2017 could see the most important decision on privilege in a decade and will see new guidance from the law society on privilege in internal investigations.

05 January 2017

Publication

In brief

  • There is the possibility of the most significant decision on privilege for companies in years, should the decision in the RBS Rights Issue Litigation be appealed.
  • The Law Society, responding to what it calls “increasing State encroachment upon the sacrosanct nature of Legal Professional Privilege”, is to issue new guidance for solicitors.
  • Following two cases resolved by Deferred Prosecution Agreements (DPA) in which the cooperation of the defendant was cited as the main reason for the use of a DPA, in 2017 the Serious Fraud Office (SFO) is likely to persist in encouraging companies to waive privilege over some documents during investigations in order to be considered cooperative.

A Supreme Court decision?

Since 2003, and the Court of Appeal’s decision in Three Rivers (No 5), it has been the position that legal advice privilege will not attach to communications between a company’s lawyers and any employee of the company, but instead only those within the company with authority to instruct lawyers.
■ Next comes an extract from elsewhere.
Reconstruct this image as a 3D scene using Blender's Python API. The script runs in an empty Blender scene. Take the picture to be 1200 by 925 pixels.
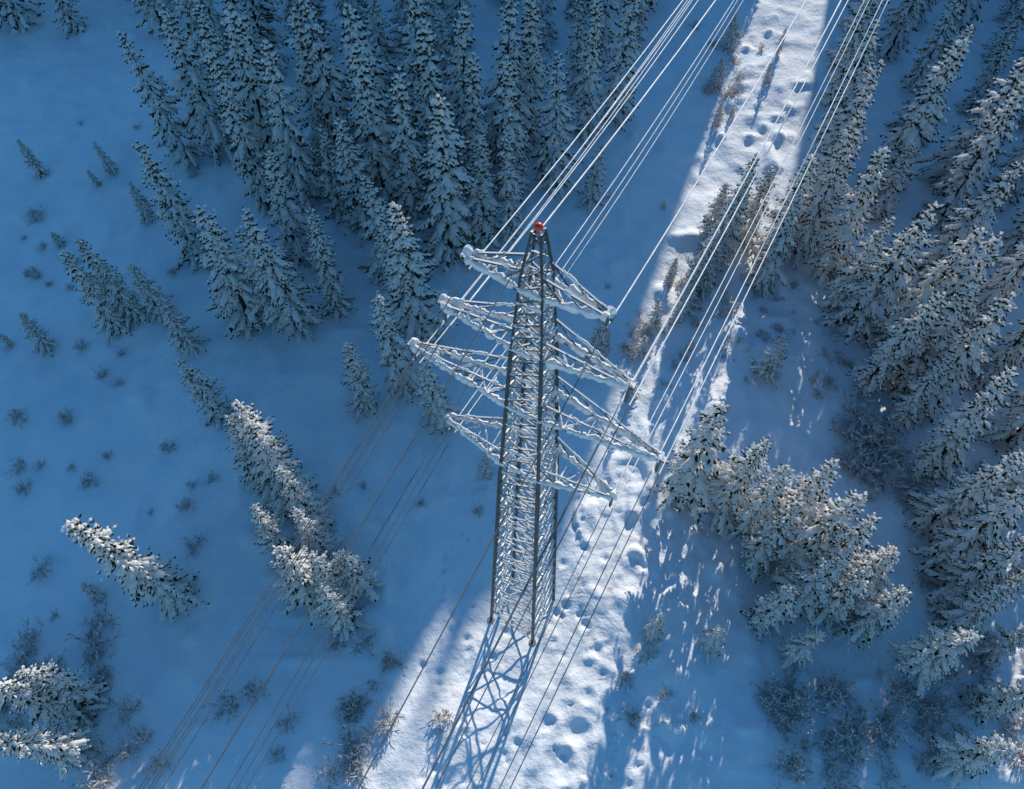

This means that when lawyers interview employees to ascertain facts for the purpose of giving advice, notes of those interviews will not benefit from legal advice privilege unless the employees were empowered to seek legal advice for the company.

This decision has not been followed in Australia, has been distinguished in Singapore and rejected outright in Hong Kong, but remains the law in England and Wales and has consistently been followed. It makes conducting internal investigations in order to seek legal advice very difficult, unless contemplated litigation is the dominant purpose of any interviews.

In the RBS Rights Issue Litigation, RBS sought to claim privilege over notes of 124 interviews conducted by its US lawyers. Recognising the difficulty of Three Rivers (No 5), RBS argued that the employees were authorised to speak to the lawyers for the purpose of the company seeking legal advice and so constituted “the client” for the purposes of privilege. The bank also argued that US federal law should be applied, under which it claimed the documents would be privileged as attorneys’ working papers. These arguments were unsuccessful, for reasons explored in our article, but the resulting judgment gives rise to the tantalising prospect of Three Rivers (No 5) being considered by the Supreme Court, to which any appeal of the RBS case would probably be leapfrogged. This could see the biggest development in the law of privilege in more than a decade and dramatically change the approach to internal investigations. Inevitably the case may settle, however, in which case the wait for a review of the law in this area will continue.

Privilege under attack

Over the last two years, there has been an increasing focus on the role of privilege in investigations, as to when it is applicable and whether it is appropriate for enforcement agencies to request that it be waived. The Financial Conduct Authority has warned institutions against seeking to disclose internal investigation reports under a limited waiver that maintains privilege and limits the regulator’s use of them. Meanwhile the SFO has made numerous statements casting doubt on claims to privilege over notes of interviews conducted by lawyers during internal investigations.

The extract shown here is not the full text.